なんせSIONが好きだ。それこそ10代のころから。なんども助けられてきた気がする。
ものすごいリアルを聴かせてくれる。

こんなにも惹きつけられるのは福山雅治もだそうで、毎年この時期になると彼もこの歌をやる。彼もSIONがかなり好きということで、なんとなく彼に好感を持っている。そんなに福山氏の歌を好きというわけではないけれど。あまり知らないのだけれど。
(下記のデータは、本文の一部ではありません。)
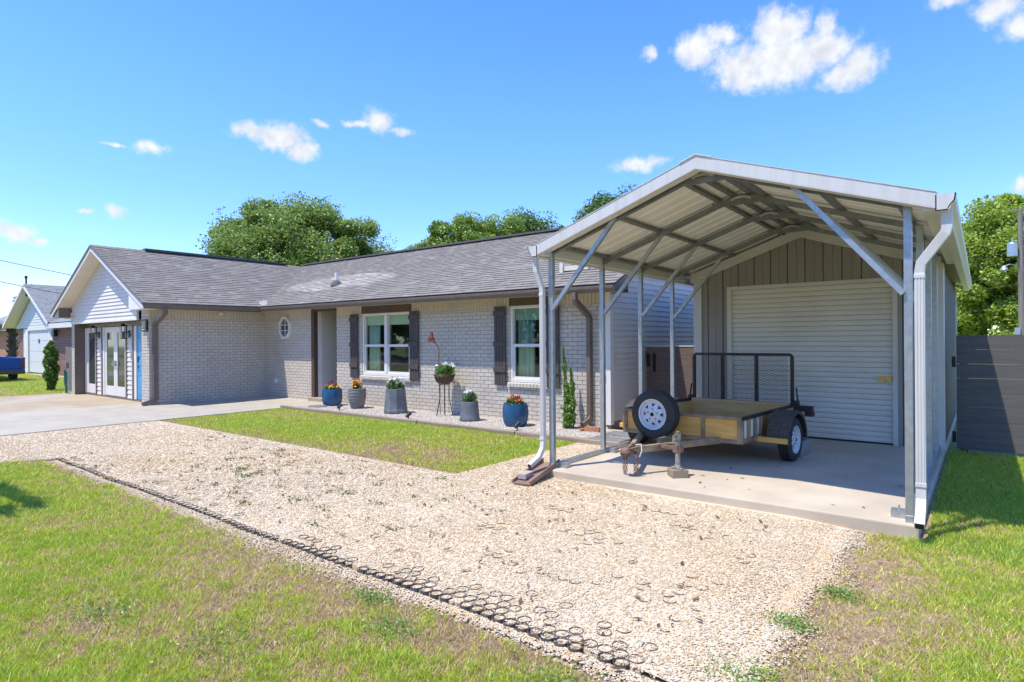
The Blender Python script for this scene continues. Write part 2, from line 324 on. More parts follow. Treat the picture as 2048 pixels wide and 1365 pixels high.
def petal(n, c): return mat(n, c, .7)
m_white = petal('white_petal', (.82, .82, .80)); m_orange = petal('orange_petal', (.80, .33, .04)); m_red = petal('red_petal', (.62, .06, .02)); m_yel = petal('yellow_petal', (.80, .62, .10)); m_pinkp = petal('purple_petal', (.30, .07, .10))
m_bark = mat('bark', (.09, .075, .06), .95, col2=(.055, .046, .037), nscale=8, stretch=(1, 1, .25), bump=.6, bscale=20)
m_pole = mat('pole_wood', (.25, .21, .18), .9, col2=(.17, .145, .125), nscale=4, stretch=(5, 5, .2))
m_redbrick = mat('red_brick', (.30, .15, .10), .9, col2=(.22, .105, .075), nscale=9, isl=.18)
m_pinkbrick = mat('orange_brick', (.42, .20, .12), .9, col2=(.36, .17, .10), nscale=12)
m_palewall = mat('pale_siding', (.66, .65, .62), .6); m_paleroof = mat('pale_shingle', (.25, .26, .255), .95, col2=(.20, .21, .205), nscale=8, isl=.1)
m_truck = mat('blue_truck_paint', (.012, .075, .28), .25, spec=.6); m_chrome = mat('bumper', (.09, .09, .10), .35, .7)
m_paver = mat('stone_paver', (.20, .20, .195), .9, col2=(.16, .155, .15), nscale=8, bump=.3)
m_terracotta = mat('clay_brick', (.46, .22, .12), .9, col2=(.38, .17, .09), nscale=12, bump=.3)
m_splash = mat('brown_gutter_piece', (.20, .115, .08), .7, col2=(.26, .17, .125), nscale=5)
m_lred = mat('rusty_flower', (.26, .07, .025), .7, .3)
m_hose = mat('green_hose', (.02, .13, .08), .5)
m_grid = mat('black_plastic_grid', (.14, .12, .10), .9, col2=(.08, .07, .06), nscale=6)
m_clear = mat('lamp_glass', (.10, .10, .10), .1)

# ------------------------------------------------------------------ ground sheets
g = M(); g.poly([(-400, -400, -.03), (400, -400, -.03), (400, 400, -.03), (-400, 400, -.03)]); structure(g.obj('ground', m_farlawn))
g = M(); g.poly([(-10.6, -2.5, -.012), (6, -2.5, -.012), (6, 10.6, -.012), (-13.4, 10.6, -.012), (-13.4, 2.2, -.012), (-10.6, 2.2, -.012)]); structure(g.obj('lawn_soil', m_soil))
g = M(); g.add([(-1.3, 2.645, .016), (-.84, 2.645, -.016), (-.82, 5.77, -.016), (-1.3, 5.77, .016)], [(0, 1, 2, 3)]); g.extr([(a, b, -.08) for a, b in ((-13.36, 5.22), (-13.36, -14), (-10.45, -14), (-10.45, 2.0), (-10.1, 2.645), (-1.3, 2.645), (-1.3, 5.77), (-4.05, 5.77), (-4.05, 7.955), (-4.96, 7.955), (-4.97, 5.22))], (0, 0, .096)); structure(g.obj('gravel_driveway', m_gravel))
g = M(); g.box(-17.6, -13.36, -14, 9.46, -.1, .035); g.box(-17.3, -13.2, 8.2, 9.46, -.1, .039); structure(g.obj('walkway', m_walk, bevel=.01))
g = M(); g.box(-23.4, -17.604, -14, 6.62, -.1, .03); structure(g.obj('driveway', m_tandrive, bevel=.01))
g = M(); g.box(-13.2, -4.06, 8.06, 9.46, -.1, .03); structure(g.obj('garden_bed', m_whitegravel))
g = M(); g.box(-4.05, -.40, 5.77, 15.4, -.12, .10); structure(g.obj('concrete_slab', m_slab, bevel=.015))
g = M(); g.box(-120, 80, -21, -14.1, -.1, -.005); structure(g.obj('road', m_asphalt))
g = M(); g.box(-40.5, -34.2, -14, 10, -.1, .0); structure(g.obj('neighbour_driveway', m_walk))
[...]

なんにしろちょうど今はこの『12月』が流れてくる季節だ。
この歌のやさしくも切なく、そして素晴らしく僕に響くのは

いつもこの頃になると
何かやり残したようなやわらかな後悔をする

というとこだ。

人間、どれだけ満足した生き方をしているのだろうか。
幸せと満足は同じではないと思う。どれだけ幸せであろうと、人はまったく満ち足りているなんてことには到底ならない。
足りないものがあるから明日も生きるのであって、もっと言えばすべてに満足したら死んでしまうのかもしれない。
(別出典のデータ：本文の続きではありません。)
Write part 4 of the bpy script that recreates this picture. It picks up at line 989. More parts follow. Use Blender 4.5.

ここで歌われているのはまるっきし後ろ向きなマイナスな感情ではない。
たしかにクリスマスなのに一人だったり、浮かれ気味の街とはかけ離れたしんみりとした曲調だったり、何かやり残したような後悔をしたりしてるのだけれど、それは華やかさの裏側にかならずあるもう一つの顔だ。
誰もが浮かれっぱなしなわけじゃなくて、誰もが一人になるときがある。どちらもリアルだ。
”まただれか恋しくてまた繰り返す”のもそうだし、この繰り返すってことが日々であったり一生であったりであると思う。
ここにある後悔は、繰り返す上で満足にはまだ足りていないという後悔で、それはやはり永遠に続く。だからやわらかな後悔なのであって、身を掻きむしるそれではない。自分を卑下するものでも悲観でもない。

こないだフラカンの『深夜高速』を取り上げた。
あの歌で僕が感じるのもこの「やわらかな後悔」だ。
「今までを後悔しています」と言うのとは違う、もっと漠然としたノスタルジーだと思う。
はっきりと後悔しているわけじゃない。悲嘆してるわけじゃない。でも満足してるわけでもない。
出来ることや、行けた選択肢はあったろう、それらを選ばず今ここにいる。今までを否定しているわけじゃない、でも考えることはある。
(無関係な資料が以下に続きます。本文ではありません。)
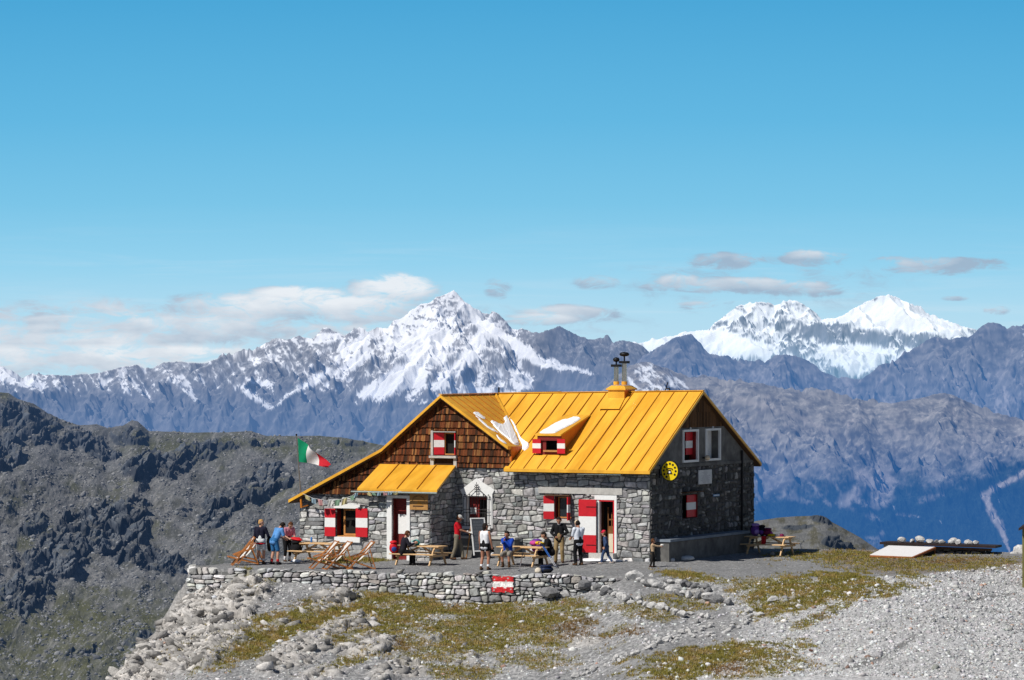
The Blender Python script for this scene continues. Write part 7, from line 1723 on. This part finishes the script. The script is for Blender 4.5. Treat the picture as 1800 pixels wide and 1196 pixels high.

たしかにこの「12月」では、せっかく手に入れた恋や今日一番の宝は明日屑かもしれないし、捨ててしまってもすべてリセットというわけにはならないし、何が見えたら満足なのかわからない、と途方にくれてはいる。
しかし今は12月であたらしい年はすぐに訪れる。誰もが葛藤のなかでも先へ進むことができる。もがき足りないものを探す。これじゃないんじゃないかと何度も迷い、さまよう。
それが生きているということだってこの歌聞くたびに思う。
行こうぜ行こうぜ見たことのない場所へずっとずっと種をまきに。

そうだな。女性のファンのために福山バージョンも。
横のギターはChar。
ちょっと僕にはスマートで軽やかすぎるんだよな。。

もうすぐ12月8日 ジョンの命日だね。
ちなみに欧米では最近「Merry Xmas!」ってNGらしいよ。多様化の時代だからだって!バカらしいね!